Written by Marc Guggenheim
Art and Cover by Beni R. Lobel
Published by Dark Horse Comics

 

Fragmentation is guilty of the crime that 90% of the independent comics on the market are about today, which is a product that comes across more as a movie screenplay than a comic book.

I would credit that to the fact that the book’s author is Marc Guggenheim, a famous American screenwriter best known for his work on television.

Guggenheim’s setup is standard and reminds me of a season finale of his series Legends of Tomorrow, where the legends return to the present to find that their latest adventure has broken time and that pieces of the past, present, and future are all simultaneously existing in the same space.

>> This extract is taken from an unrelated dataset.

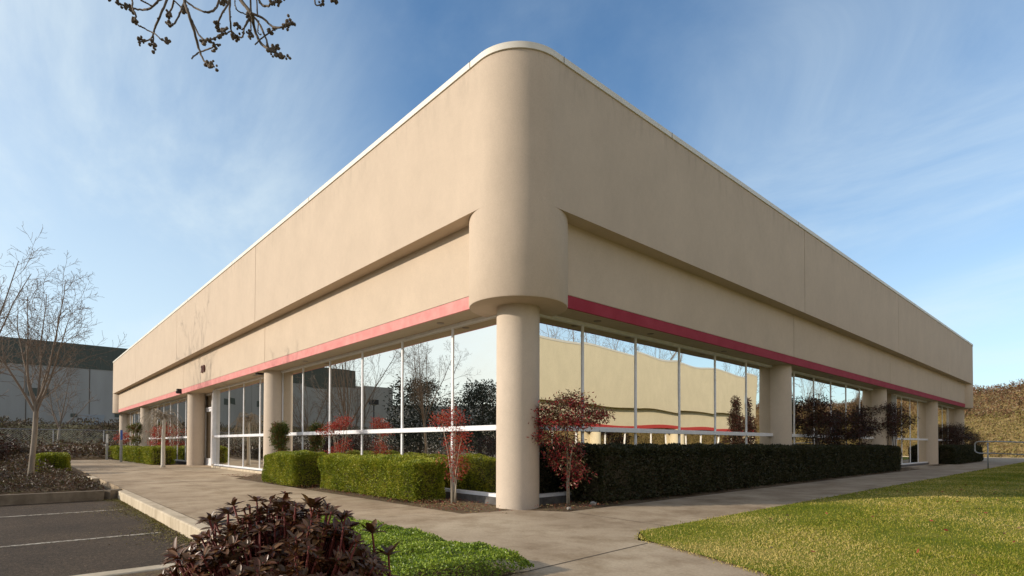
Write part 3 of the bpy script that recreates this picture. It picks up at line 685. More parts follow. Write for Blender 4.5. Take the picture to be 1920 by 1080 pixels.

“When pieces of history from some of the world’s most traumatic and horrible events start appearing as fragments of time invading the present world, fragmented time threatens all human existence. One family discovers that their tragedy is the key to solving everything.”

Fragmentation is fun, and even though the book is light and breezy, the themes and concepts about second chances, incomplete lives, and fragmented families resonated with me for a few days after putting the book down. I am a sucker for time-travel stories, especially ones involving paradoxes.

Fragmentation delivered the kind of time travel romp that I enjoy. The tale of Fragmentation could easily have been an exciting episode of anthology series like The Twilight Zone, The Outer Limits, and Black Mirror. Guggenheim neatly presents a well-written and compelling adventure. Lobel’s art is a fantastic companion piece that brings the fragmented world of our three protagonists to life.

The book would be perfect, but for me, the conclusion did not quite stick to the landing. While I love “timey-whimey” shenanigans, paradoxes, and casual loops, I also like neat and well-explained endings. While the ending was satisfying, I was left scratching my head, trying to put some pieces together. I’m sure there are some essential story panels on an editing floor.

I would love to get Guggenheim in a room and understand how and why he chose this ending. Because the end was a slight misfire for me, I am giving the book one point off. However, that does not mean I do not believe the book is almost perfect. In my old age, I am not as nuanced as a reader or viewer as I used to be, and sometimes I miss subtle clues and context.

I highly recommend Fragmentation as a fun and thought-provoking read.